LaTeXでは改行を2種類にわけて、段落改行強制改行とを厳格に区別している。

演習 4: 文書中で、段落改行と強制改行をなぜ厳格に区別する必要があるのかを深く検討して、報告しなさい。

段落改行と強制改行の方法

段落改行は次のいずれかによって行う。

強制改行

強制改行するには、行末にLaTeXコマンド \\(バックスラッシュを2つ続ける)を記入して、しかも、次の行を空行としない(空行があれば、段落改行となってしまう)。 強制改行時された次の行頭文字は字下げされない。

何やら書いてある。
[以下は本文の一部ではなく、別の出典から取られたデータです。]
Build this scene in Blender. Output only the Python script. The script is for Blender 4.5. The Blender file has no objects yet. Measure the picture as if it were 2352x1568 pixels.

\\
次行を字下げせずに、あれこれ書きたい......

やっては行けない書き方

\\ を記入してわざわざ強制改行し、次の行を全角空白を追加して段落改行であるように見せかけるのは、全くの邪道で、誤った文書作成方法である。 行頭に全角空白を書くようなテキスト記述はその後の編集に余計な混乱をもたらすだけである。 LaTeXでは空行で段落改行されるため、そもそも行頭に全角空白を入力する必要がない。 LaTeXソースファイルは、文章構造を正しく反映させるためある。

何故ここで段落改行するのか?は、あるいは強制改行しなければならないのか?を明確に自覚しながら、LaTeXソースファイルを作成することが、文書作成の第一歩である。

字下げしないで「段落」を始める

さまざまな理由や事情から、段落改行になっていて段落先頭文字が字下げされないようにタイプセットしたい場合がある。 そのときには、次のようにLaTeXコマンド 強制改行するには、行末にLaTeXコマンド \noindentを行頭に書いて改行し、次の行頭から文を書くとわかりやすい。 後からの編集にも分かりやすく都合がよい。

.......
[空行]これで段落改行されるのだけど
\noindent
あれこれ書く......
演習 5: 文書中で段落改行と強制改行とを厳格に区別する理由を説明したLaTeXソースファイルを書いて、タイプセットしてみよ。

既存の文書ファイルのテキストを利用する

LaTeXソースファイルを作成するためにゼロから入力する必要はない。 既に作成したワードプロセッサ文書を再利用する(必要に応じて、切り貼りする)のが1つの方法である。 ファイルからテキストを「選択」「コピー」して、テキストエディタで編集しているLaTeXソースファイル内に「貼り付け」するのである。

とりあえずワードプロセッサで作成したファイルの全文利を用する場合、[編集]から「すべてを選択する」で文書内全ての文字列を選択して、[編集]から「コピー」。 次いで、テキストエディタ(またはTeX統合ソフトウエア)を起動し、新規ファイル(または、編集中のファイル)を開いてから、エディタの[編集]より文字列を「ペースト」する。 新規ファイルの場合には、直ちに適切なLaTeXファイル名をつけて保存する。

ただし、使っているTeXシステムのデフォルト文字符号化(最近のシステムでは文字コード UTF-8 である場合が多い)に併せて文字符号を変換し、拡張子 .tex をつけてソースファイルとして保存する。 これをもとにしてLaTeX文書用に編集するのである。

演習 6: 手持ちのワードプロセッサファイルの内容をLaTeX文書として別のLaTeXとして保存し、タイプセットしてみなさい。 上手くタイプセットできずにエラーとなった場合、そのLogウィンドウを観察して、どこで(何行目で)エラーが起こったのかを調べて、その原因を検討してみなさい。

LaTeXの特殊文字の問題が生したり、画像や図表を貼りこみたい場合にどうすればよいかを知ることは、読みやすく分かりやすい文書作成のためのたいへん良い教育的機会となるはずだ。